Qormi’s Alex Borg Becomes First Maltese World No. 1 in Any Sport
Alex Borg enters the record books: How a quiet Qormi boy rewrote Maltese sporting history
By Luke Vella
The bells of St George’s basilica were still echoing across Qormi’s narrow alleys when news broke that Alex Borg had done it. At 32, the soft-spoken cueist who grew up practising on a second-hand table wedged between his grandmother’s walnut dresser and the family’s Christmas crib has become the first Maltese athlete ever to top a world-ranking list recognised by a global federation. After a gruelling 18-month campaign that took him from Sheffield’s crucible of snooker to Manila’s cavernous arenas, Borg officially displaced England’s Jamie Clarke as world number one in the World Pool-Billiard Association’s Nine-Ball rankings on Monday night, sending the islands into a midsummer frenzy usually reserved for Eurovision finals.
For a nation whose sporting folklore has long revolved around football derbies and weekend horse trots, Borg’s ascent feels almost surreal. “I still buy my pastizzi from the same kiosk near the old bus terminus,” he laughed via Zoom from his hotel in New York, where he had just pocketed the US Open Nine-Ball Championship to secure the decisive ranking points. “My nanna keeps the trophy next to the statue of St Publius. She says the saint helped with the tricky three-cushion shot against the Korean kid in the quarters.”
Malta has produced continental champions in water polo and age-group tennis prodigies, yet a world No. 1 in an individual sport has remained stubbornly elusive. When Borg clinched the final rack 9-7 against Filipino legend Carlo Biado, Maltese social media exploded with memes superimposing his face on the Knights of St John. Prime Minister Robert Abela hailed the achievement as “proof that the Maltese fighting spirit can conquer any green baize,” while the Malta Tourism Authority immediately launched a cheeky campaign inviting travellers to “break on a sun-kissed island that breaks world records.”
In Qormi, the reaction was more intimate.

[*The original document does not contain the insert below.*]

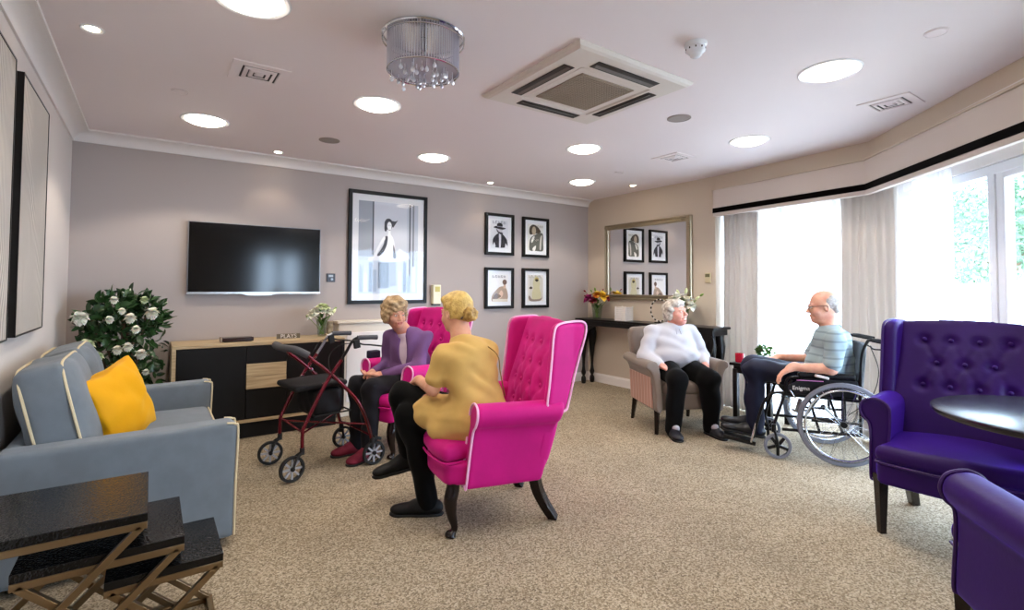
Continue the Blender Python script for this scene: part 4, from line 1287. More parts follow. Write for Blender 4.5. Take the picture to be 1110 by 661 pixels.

The parish priest, Fr Joe Borg (no relation), rang the basilica bells at 11 p.m. – technically after curfew – prompting half the town to spill onto Triq il-Kbira in their pyjamas, waving red-and-white flags used just weeks earlier during the village festa. “Alex used to serve Mass here as an altar boy,” Fr Joe told Hot Malta. “He was always precise, even when lighting candles. I guess that steady hand helped him pot balls.”
The economic ripple was instant. The Malta Billiards & Snooker Association reported a 300 % spike in junior enquiries, while three pool-hall owners in Gżira and St Julian’s announced free coaching sessions for under-16s “inspired by Alex.” A crowdfunding campaign to send local prodigies to next year’s junior world championships hit its €25,000 target in 48 hours. Even traditionalists who dismiss cue sports as “pub games” have softened; the Times of Malta’s usually crusty sports editorial declared it “a watershed moment comparable to the 1987 Freedom Day regatta.”

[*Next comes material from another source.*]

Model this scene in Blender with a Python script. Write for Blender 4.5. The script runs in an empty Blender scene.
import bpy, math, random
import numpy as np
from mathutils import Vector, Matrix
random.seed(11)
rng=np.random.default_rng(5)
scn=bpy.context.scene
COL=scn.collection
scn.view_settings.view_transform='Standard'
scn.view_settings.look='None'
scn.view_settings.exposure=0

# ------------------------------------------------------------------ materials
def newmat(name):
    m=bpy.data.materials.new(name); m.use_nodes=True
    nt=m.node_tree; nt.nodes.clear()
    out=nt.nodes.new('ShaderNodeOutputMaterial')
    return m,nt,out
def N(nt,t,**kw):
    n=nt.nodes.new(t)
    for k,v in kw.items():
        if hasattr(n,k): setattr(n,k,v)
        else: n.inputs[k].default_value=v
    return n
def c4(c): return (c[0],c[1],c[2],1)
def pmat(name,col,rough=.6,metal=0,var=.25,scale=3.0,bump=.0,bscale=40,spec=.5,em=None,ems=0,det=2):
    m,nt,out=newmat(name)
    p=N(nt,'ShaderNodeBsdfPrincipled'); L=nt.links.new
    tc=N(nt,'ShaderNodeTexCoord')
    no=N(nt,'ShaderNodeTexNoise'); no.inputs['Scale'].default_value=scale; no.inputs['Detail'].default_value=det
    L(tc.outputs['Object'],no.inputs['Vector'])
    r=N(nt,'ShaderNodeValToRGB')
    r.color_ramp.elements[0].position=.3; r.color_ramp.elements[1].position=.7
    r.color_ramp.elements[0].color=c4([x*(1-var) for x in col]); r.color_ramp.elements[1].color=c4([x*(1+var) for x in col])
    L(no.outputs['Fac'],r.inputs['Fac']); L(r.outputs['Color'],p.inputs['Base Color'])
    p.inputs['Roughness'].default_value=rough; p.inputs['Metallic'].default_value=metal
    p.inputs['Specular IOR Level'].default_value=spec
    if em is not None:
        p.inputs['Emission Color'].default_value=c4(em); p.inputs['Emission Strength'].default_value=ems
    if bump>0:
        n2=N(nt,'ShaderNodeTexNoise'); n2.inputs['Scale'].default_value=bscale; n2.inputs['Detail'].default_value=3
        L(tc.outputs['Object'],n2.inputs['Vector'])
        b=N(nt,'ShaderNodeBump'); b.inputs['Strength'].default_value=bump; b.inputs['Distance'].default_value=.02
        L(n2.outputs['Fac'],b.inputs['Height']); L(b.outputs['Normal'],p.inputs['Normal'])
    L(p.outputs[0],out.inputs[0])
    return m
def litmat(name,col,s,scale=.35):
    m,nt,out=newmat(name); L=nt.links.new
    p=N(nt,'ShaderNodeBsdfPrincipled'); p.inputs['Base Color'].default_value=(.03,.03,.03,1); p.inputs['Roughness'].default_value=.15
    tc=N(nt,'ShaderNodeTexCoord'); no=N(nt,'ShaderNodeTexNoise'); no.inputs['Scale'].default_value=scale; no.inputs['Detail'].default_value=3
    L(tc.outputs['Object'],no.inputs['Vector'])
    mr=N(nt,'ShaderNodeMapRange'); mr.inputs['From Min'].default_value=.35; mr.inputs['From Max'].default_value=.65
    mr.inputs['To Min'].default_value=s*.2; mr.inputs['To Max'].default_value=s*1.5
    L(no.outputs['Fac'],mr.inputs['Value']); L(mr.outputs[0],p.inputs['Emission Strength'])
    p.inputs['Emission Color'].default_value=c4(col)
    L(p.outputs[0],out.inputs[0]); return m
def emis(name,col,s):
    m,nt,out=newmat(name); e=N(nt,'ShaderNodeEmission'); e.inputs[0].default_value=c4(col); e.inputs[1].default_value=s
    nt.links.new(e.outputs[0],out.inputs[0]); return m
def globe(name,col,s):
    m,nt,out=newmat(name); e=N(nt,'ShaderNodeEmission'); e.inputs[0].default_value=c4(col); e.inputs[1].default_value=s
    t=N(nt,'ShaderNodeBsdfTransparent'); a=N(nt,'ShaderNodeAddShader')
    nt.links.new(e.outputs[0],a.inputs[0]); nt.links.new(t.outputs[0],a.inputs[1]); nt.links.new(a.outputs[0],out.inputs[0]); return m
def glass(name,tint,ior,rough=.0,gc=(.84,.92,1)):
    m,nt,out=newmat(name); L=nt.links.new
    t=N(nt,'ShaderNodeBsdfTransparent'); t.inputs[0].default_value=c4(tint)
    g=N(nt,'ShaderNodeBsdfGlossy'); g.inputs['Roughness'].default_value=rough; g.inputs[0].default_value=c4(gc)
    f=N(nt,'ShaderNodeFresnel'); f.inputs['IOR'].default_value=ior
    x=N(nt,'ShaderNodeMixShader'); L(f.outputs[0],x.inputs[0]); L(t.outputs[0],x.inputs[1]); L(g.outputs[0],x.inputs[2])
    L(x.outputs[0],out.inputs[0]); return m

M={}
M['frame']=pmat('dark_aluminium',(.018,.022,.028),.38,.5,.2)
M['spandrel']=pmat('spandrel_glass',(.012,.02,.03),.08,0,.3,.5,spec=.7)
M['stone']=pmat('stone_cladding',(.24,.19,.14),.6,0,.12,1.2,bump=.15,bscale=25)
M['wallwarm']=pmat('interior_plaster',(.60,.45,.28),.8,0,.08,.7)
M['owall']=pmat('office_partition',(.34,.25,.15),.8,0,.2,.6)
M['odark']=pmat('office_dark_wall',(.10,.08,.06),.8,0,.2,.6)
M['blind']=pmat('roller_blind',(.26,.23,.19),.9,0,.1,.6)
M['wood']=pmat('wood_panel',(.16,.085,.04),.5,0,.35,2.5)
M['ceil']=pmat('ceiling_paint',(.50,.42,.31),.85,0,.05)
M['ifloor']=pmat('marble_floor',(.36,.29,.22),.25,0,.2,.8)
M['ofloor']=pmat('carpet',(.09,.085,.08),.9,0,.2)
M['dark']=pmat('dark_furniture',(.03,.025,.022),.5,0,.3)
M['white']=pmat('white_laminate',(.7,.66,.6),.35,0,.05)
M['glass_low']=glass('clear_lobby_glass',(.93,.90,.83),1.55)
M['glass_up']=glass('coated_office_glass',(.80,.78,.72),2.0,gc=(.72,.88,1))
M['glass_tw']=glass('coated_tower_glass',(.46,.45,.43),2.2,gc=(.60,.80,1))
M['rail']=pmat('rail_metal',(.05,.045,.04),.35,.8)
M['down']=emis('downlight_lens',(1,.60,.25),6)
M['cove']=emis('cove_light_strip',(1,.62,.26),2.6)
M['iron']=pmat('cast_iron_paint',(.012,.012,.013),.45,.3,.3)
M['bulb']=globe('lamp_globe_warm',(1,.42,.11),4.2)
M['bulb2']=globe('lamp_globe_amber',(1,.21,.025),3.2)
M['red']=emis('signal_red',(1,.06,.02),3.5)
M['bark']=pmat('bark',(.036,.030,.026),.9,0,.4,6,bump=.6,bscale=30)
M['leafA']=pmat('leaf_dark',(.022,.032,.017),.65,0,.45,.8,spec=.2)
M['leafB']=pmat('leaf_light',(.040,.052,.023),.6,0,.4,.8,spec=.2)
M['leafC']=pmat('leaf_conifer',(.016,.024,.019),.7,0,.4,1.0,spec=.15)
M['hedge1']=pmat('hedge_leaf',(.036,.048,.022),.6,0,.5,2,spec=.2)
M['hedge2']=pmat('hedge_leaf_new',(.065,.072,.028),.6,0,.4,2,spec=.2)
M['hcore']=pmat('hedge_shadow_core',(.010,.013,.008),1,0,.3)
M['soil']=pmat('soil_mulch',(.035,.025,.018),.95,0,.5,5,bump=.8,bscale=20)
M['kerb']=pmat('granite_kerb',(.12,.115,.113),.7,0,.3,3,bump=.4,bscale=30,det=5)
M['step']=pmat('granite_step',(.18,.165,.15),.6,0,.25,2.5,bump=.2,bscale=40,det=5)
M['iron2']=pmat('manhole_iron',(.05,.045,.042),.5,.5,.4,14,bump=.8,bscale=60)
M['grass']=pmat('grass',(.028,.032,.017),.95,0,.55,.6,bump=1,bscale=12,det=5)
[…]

Borg’s own journey mirrors Malta’s recent coming-of-age. Born in 1991, he grew up amid the island’s transition from dial-up internet to EU membership, absorbing influences from Italian satellite channels and American action films. His father, a band-clarinet player, saved for months to buy him a half-size cue imported from Sicily. “I practised to the soundtrack of village marches,” Alex recalled. “Every break-off shot had a brass-band rhythm in my head.”
Behind the record lies a community scaffold. The Qormi Youth Centre stayed open late so Alex could practise after homework. Local bakeries donated ftira for tournament trips. When Malta’s only professional-standard table warped in 2016, residents staged a marathon tombola that raised €4,300 for a new slate. “This isn’t just my ranking,” Alex insisted. “It belongs to every auntie who stuffed euros into a plastic jar shaped like a dolphin.”
The government has already promised a civic reception in the Palace Square, but Alex hopes the legacy will be more durable: a national academy combining sports science with Malta’s unique brand of neighbourly grit. As fireworks lit up Qormi’s skyline on Monday, one banner summed up the mood: “From limestone streets to the top of the world – grazzi, Alex.” In a summer already blessed by Eurovision success and record tourism numbers, Malta has found its newest hero, chalk-stained and smiling, forever etched into the record books and the national heart.